Description: Understand what mortgage APR is and what its functions are. The APR can work as a useful tool for you to compare home loan options.
Understanding mortgage loan annual percentage rate
When you request for a home loan, the lender is bound to inform you about the interest rate along with the Annual Percentage Rate or APR.
However, what precisely is the APR? The APR indicates the overall cost of borrowing a home loan and it is expressed as a percentage. This number has been planned to help borrowers shop for mortgages by making them simpler to compare. By using the Annual Percentage Rate, you can compare same types of loans (loans with equal repayment terms or amounts) and choose the one that is right for your budget. To be precise, you can compare apples to apples. You can use an APR calculator to work out Annual Percentage Rates of different home loans and compare them.
How to grade a loan
The APR calculates the net effective cost of taking out a loan. In other words, the Annual Percentage Rate answers the question: “Is it sensible to spend more money on upfront fees for obtaining a lower rate?” The Federal Government has made it compulsory for the lenders to advertise the APR since loans are often offered at various terms. It might be difficult for a borrower to differentiate loan terms from various lenders and select a loan that is right for their needs. The APR can help you choose the right loan.
For instance, you might obtain the following two quotes for a mortgage amount of $150,000, each for a repayment term of 30 years:
Lender X offers 6.5% where the borrower is not paying any discount points and paying $5,000 as fees
Lender Y offers 6.25% where the borrower is paying $5,500 as fees and one discount point ($1,500). So the total is $7,000 in fees and points.

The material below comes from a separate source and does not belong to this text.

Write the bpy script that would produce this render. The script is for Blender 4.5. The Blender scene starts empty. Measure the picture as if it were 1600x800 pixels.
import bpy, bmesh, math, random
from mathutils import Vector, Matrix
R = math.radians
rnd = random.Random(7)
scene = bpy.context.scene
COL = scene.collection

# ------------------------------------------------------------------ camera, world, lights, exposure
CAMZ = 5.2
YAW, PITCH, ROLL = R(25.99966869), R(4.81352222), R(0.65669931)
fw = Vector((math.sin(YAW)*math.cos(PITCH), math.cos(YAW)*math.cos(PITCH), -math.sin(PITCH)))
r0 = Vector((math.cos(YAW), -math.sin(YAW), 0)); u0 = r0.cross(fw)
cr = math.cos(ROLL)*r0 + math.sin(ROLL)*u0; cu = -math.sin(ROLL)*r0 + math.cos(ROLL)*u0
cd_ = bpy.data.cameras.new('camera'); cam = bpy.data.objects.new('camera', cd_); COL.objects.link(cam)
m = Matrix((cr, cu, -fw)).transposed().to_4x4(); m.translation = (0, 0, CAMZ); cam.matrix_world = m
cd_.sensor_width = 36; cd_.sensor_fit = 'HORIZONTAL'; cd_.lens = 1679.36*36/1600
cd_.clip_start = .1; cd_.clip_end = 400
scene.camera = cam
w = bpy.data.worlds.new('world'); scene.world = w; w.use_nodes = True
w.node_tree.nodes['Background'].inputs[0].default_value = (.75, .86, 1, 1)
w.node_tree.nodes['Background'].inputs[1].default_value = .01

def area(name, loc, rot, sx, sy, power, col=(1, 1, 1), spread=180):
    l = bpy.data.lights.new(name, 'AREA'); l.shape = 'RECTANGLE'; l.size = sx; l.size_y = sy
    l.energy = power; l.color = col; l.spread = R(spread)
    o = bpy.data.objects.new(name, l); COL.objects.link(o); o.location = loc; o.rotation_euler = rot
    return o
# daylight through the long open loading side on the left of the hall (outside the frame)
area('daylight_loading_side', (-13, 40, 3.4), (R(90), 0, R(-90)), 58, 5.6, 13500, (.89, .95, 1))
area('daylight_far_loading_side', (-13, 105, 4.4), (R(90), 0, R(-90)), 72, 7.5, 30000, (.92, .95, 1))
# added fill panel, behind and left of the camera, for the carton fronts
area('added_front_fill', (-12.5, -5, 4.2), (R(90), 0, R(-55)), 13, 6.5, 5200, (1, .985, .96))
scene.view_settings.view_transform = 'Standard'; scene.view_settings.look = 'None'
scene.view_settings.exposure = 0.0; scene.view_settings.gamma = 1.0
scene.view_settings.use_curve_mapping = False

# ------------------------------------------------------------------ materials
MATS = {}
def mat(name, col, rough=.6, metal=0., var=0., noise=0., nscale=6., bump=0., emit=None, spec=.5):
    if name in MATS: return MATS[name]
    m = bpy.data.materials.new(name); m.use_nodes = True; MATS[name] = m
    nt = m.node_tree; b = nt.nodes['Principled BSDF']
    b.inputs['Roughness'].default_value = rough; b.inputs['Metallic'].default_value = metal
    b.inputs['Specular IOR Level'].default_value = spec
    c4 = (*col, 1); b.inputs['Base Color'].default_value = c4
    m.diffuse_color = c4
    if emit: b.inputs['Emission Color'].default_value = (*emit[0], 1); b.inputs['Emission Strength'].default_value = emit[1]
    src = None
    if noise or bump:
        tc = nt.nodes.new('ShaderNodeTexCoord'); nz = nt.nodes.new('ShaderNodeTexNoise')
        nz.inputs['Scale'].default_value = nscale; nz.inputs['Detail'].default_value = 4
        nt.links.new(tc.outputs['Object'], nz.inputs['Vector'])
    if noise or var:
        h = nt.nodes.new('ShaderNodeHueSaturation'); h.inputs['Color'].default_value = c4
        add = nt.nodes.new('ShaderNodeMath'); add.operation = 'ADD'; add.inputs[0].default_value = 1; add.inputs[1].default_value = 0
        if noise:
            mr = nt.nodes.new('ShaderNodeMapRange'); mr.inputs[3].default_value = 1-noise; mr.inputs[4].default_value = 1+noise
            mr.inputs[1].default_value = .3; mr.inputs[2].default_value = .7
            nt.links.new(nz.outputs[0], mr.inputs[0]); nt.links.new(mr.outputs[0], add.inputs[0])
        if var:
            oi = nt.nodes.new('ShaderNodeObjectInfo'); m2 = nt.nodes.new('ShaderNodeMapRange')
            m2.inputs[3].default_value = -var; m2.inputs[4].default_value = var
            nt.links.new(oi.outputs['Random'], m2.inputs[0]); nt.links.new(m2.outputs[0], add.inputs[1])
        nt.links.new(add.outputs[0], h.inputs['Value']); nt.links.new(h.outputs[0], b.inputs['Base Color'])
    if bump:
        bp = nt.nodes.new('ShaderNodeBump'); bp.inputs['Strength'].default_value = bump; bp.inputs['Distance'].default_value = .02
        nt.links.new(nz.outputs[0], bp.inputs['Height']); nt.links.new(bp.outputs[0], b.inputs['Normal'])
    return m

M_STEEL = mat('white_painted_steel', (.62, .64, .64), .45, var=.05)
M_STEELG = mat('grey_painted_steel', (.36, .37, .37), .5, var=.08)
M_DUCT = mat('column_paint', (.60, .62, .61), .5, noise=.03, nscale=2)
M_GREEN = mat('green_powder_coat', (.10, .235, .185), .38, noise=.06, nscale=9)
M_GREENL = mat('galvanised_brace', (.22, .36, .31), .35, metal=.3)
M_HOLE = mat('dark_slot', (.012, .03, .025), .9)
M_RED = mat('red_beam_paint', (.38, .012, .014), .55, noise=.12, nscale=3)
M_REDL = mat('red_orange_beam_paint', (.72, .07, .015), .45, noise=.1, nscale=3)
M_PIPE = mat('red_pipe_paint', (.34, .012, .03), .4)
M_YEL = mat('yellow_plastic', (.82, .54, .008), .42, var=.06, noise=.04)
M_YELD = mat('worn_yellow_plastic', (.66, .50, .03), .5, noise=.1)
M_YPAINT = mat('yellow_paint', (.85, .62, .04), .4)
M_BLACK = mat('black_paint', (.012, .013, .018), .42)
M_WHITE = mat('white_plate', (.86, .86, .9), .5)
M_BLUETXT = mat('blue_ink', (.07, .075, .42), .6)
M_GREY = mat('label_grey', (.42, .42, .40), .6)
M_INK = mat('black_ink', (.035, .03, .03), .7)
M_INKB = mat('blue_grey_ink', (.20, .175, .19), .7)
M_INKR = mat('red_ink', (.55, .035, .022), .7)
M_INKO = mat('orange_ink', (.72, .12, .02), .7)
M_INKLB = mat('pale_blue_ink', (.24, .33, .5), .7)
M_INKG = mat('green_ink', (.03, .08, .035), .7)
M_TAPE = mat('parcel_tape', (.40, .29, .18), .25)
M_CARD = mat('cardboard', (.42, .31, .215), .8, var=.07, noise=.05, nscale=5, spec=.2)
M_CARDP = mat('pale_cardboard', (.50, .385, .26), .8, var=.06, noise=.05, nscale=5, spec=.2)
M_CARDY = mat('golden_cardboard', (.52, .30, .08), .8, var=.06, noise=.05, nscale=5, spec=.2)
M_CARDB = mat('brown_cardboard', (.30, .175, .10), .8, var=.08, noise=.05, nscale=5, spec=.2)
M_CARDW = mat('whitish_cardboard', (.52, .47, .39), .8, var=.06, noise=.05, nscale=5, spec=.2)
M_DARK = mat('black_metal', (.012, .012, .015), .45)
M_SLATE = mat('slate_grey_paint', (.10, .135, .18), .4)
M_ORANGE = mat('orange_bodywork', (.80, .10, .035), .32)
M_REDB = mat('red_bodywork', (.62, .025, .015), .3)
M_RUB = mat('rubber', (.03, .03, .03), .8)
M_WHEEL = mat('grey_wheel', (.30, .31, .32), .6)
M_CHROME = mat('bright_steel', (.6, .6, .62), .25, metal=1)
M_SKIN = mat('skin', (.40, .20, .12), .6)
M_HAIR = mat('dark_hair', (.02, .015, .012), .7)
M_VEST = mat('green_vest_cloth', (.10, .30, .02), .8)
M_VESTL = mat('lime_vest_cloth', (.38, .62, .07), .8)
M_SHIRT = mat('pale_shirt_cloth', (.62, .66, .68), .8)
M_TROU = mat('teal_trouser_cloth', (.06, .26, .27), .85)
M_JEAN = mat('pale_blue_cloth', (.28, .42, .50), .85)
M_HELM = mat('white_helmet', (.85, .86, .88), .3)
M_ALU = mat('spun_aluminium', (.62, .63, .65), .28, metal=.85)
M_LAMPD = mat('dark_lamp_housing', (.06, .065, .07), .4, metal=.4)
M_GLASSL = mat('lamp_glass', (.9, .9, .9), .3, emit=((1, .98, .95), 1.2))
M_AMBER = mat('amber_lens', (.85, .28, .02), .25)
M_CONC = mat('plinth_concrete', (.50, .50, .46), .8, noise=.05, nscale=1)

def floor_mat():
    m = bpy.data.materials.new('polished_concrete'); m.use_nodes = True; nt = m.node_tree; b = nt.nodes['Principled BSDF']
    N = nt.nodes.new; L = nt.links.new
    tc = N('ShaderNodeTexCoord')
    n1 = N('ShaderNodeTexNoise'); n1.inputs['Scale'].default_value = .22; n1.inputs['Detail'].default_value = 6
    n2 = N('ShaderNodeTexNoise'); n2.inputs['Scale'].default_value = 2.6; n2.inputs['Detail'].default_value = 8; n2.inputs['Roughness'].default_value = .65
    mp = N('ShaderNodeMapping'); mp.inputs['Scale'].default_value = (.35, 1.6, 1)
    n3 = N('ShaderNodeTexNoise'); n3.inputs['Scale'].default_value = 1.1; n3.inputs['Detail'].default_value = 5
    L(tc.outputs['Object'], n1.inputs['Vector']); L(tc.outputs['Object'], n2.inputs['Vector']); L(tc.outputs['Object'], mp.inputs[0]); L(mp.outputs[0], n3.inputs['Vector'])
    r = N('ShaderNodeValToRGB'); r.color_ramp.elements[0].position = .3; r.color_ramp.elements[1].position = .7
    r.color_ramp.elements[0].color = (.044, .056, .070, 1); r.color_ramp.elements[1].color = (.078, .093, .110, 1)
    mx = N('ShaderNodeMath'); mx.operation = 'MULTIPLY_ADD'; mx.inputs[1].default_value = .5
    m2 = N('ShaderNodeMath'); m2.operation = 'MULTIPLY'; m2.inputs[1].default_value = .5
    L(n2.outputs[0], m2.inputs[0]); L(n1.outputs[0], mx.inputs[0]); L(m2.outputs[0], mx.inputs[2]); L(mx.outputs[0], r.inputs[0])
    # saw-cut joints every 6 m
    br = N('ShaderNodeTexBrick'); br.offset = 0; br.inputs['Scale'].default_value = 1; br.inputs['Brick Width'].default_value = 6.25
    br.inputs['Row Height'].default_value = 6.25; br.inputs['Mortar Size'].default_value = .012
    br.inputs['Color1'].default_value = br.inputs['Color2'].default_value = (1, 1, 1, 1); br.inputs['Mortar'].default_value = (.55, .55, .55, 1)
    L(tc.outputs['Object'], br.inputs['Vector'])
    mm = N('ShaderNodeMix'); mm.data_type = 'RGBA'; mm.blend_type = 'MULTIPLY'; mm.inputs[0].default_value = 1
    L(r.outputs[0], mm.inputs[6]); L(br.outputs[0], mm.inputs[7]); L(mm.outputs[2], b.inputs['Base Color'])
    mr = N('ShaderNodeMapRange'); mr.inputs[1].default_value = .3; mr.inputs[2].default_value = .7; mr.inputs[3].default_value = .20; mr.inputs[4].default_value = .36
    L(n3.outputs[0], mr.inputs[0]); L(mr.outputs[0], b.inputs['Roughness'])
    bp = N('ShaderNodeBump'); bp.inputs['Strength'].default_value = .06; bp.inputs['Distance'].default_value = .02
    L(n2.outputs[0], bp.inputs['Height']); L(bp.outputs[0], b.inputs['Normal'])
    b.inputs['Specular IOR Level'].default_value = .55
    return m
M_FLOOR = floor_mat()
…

Lender Y is offering a lower interest rate but they are asking for $2,000 extra in fees and points. Then which is the better offer? The APR can give you the answer. By using an APR calculator, you would find out that the Annual Percentage Rate of lender X is 6.83% and at the same time, the APR of lender Y is 6.71%. As the APR of lender Y is less, it is a better offer in the long run.
Take into account the repayment term
An offer that is beneficial in the long run might not be so in the short run. For a short term period, the offer made by Lender X is more beneficial. The offer made by lender Y comes to you with a lower Annual Percentage Rate, but you have to pay $2,000 extra as cash. If you don’t have the cash or you require it for any other purposes, what option would be left for you? In these circumstances, you might opt for the loan offer made by lender X in spite of its higher APR and interest rate. If you plan to shift within a small time period, you would see that the loan offer made by lender X would be cheaper for you.
In contrast, if you intend to stay in your home for the entire loan term, then the offer made by lender Y would be cheaper.
The Annual Percentage Rate takes into consideration some costs of obtaining the loan like points, mortgage insurance and other loan fees. It doesn’t take into consideration particular fees like late payment fees, nonrefundable application fees, title examination fees, title insurance premium, document preparation fees, appraisal fees and so on.
The Federal Truth in Lending Act (TILA) necessitates the lender to disclose the Annual Percentage Rate together with the nominal rate. The nominal rate can’t be advertised more prominently than the Annual Percentage Rate.
The Annual Percentage Rate doesn’t need to be absolutely precise. The lender can round the number up or down to the closest 1/8th of a percentage point.